Aim of the task
Copy out exactly the lines from the first line of the material below through the line containing "cable('shock_mount_cable', [(MX - 0.054, MY", and nothing beyond them.

>> start

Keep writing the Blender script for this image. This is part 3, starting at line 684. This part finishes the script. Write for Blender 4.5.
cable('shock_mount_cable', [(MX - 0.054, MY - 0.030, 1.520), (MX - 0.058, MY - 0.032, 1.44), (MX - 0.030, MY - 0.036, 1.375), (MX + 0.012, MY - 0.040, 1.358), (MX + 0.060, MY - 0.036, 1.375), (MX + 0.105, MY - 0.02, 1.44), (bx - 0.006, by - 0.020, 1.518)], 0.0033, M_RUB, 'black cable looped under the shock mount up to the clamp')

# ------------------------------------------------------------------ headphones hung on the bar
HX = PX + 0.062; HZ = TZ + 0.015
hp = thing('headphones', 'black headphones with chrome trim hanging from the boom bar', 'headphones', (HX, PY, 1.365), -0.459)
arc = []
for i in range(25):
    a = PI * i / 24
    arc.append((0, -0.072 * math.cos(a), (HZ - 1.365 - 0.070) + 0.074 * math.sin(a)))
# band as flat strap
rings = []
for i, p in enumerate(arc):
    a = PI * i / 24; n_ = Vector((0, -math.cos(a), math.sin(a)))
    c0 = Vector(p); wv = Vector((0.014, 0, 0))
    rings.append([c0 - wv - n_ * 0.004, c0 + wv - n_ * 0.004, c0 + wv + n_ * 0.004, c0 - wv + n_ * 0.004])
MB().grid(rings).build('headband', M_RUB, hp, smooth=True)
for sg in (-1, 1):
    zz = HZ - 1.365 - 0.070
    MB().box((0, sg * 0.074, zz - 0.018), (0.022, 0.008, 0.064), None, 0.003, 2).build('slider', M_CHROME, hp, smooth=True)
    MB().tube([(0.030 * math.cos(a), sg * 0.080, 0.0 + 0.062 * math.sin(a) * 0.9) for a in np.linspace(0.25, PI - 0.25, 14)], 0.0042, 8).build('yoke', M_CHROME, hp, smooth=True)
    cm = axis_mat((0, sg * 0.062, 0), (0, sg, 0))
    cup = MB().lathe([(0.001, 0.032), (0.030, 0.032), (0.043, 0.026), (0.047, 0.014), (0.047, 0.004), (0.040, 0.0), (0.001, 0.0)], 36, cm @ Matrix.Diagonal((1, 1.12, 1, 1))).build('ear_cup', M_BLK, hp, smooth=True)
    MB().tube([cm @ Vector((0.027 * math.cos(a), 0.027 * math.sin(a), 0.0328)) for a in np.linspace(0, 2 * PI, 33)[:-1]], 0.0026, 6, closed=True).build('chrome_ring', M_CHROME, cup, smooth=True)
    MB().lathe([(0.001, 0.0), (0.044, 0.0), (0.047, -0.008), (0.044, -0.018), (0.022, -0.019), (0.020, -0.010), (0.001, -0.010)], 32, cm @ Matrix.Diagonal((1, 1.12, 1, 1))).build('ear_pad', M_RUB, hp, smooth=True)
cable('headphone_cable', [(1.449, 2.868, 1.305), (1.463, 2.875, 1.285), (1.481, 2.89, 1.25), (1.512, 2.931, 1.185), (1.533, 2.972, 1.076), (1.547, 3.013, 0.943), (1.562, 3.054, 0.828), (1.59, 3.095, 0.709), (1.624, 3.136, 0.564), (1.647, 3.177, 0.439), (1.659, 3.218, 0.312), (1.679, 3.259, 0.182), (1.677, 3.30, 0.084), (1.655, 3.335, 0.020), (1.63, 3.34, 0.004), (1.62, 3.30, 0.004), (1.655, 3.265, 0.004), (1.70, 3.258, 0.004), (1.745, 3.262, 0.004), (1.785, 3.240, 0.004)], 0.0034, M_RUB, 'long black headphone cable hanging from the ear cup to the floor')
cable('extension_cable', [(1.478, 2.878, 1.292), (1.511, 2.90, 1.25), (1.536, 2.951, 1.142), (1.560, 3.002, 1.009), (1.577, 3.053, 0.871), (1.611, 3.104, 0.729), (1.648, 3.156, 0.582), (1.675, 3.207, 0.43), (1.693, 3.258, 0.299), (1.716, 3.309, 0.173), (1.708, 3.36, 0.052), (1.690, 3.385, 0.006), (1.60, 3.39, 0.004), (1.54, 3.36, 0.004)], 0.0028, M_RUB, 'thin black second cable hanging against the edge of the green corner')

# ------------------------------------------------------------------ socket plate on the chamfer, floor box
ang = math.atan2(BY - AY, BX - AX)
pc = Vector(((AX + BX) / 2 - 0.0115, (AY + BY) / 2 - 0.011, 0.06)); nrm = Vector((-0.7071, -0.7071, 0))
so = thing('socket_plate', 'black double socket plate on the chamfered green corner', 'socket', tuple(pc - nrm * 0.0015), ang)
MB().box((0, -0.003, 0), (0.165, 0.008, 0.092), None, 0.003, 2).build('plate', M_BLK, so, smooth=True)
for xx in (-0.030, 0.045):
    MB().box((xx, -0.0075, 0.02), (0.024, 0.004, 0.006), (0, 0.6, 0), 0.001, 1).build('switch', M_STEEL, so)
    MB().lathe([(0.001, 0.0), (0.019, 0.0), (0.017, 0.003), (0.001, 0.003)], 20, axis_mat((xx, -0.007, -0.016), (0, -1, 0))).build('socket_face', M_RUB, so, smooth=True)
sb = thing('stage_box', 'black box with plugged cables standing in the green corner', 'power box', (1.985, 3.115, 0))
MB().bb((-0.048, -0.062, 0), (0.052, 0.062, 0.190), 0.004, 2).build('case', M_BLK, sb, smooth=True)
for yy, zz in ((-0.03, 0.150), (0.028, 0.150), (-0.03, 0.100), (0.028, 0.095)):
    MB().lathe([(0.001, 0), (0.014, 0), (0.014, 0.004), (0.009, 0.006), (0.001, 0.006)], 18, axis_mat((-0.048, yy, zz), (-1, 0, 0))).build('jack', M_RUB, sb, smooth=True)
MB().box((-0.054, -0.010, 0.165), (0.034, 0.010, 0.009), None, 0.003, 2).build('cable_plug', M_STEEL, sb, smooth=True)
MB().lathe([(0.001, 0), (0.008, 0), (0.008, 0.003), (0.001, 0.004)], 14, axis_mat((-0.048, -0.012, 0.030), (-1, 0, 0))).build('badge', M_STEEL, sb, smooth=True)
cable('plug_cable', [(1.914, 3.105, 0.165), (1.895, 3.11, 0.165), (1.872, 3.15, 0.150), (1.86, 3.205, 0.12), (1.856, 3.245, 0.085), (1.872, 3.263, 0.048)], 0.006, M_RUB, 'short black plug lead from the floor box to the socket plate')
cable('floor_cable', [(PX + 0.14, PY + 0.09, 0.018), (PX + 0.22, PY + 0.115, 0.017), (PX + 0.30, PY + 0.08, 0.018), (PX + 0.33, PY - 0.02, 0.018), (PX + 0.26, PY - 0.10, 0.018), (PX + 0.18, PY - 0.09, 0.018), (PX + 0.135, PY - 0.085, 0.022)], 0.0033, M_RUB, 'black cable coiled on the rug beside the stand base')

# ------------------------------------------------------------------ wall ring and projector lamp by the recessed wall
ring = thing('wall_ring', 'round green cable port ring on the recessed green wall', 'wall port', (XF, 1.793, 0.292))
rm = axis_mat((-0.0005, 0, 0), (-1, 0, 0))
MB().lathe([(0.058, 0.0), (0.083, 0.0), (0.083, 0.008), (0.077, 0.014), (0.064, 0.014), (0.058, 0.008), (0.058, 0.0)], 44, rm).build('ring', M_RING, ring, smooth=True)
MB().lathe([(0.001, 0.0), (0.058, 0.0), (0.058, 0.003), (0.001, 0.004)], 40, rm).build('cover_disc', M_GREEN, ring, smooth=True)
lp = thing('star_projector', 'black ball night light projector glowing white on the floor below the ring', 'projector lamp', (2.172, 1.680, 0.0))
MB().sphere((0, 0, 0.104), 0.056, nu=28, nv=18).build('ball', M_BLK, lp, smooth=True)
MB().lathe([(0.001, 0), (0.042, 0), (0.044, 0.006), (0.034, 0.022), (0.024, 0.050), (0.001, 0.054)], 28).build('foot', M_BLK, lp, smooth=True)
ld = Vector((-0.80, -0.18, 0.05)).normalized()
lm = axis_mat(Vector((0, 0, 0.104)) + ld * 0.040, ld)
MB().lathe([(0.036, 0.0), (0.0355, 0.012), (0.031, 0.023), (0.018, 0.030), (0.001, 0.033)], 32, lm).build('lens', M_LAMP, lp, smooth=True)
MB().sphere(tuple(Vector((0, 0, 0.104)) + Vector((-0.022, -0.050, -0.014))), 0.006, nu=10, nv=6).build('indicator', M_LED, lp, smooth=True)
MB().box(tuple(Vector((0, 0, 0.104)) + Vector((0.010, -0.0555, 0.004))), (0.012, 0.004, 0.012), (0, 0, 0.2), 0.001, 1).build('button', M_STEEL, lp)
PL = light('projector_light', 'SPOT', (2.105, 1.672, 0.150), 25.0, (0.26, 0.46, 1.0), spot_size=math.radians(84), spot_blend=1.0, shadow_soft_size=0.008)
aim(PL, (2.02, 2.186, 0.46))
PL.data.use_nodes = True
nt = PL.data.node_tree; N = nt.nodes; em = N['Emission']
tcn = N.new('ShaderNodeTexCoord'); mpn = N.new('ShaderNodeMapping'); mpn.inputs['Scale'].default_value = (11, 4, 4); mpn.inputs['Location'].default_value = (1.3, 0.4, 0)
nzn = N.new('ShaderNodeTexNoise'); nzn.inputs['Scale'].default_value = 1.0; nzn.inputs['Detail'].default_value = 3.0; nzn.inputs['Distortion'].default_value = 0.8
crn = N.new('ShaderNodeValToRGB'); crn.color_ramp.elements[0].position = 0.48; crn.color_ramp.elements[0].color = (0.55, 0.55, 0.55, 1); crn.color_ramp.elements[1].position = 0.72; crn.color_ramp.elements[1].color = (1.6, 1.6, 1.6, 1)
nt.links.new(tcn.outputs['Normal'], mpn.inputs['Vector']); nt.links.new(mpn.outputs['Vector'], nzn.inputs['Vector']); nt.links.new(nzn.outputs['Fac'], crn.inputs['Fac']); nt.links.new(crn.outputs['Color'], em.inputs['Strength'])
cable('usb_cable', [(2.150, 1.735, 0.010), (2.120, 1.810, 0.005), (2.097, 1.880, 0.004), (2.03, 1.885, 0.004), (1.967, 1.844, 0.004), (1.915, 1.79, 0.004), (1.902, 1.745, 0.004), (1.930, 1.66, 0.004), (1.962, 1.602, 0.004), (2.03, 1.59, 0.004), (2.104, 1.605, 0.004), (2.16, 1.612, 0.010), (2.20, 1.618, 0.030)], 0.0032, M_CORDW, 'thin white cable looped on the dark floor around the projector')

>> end

Exercise output
Keep writing the Blender script for this image. This is part 3, starting at line 684. This part finishes the script. Write for Blender 4.5.
cable('shock_mount_cable', [(MX - 0.054, MY - 0.030, 1.520), (MX - 0.058, MY - 0.032, 1.44), (MX - 0.030, MY - 0.036, 1.375), (MX + 0.012, MY - 0.040, 1.358), (MX + 0.060, MY - 0.036, 1.375), (MX + 0.105, MY - 0.02, 1.44), (bx - 0.006, by - 0.020, 1.518)], 0.0033, M_RUB, 'black cable looped under the shock mount up to the clamp')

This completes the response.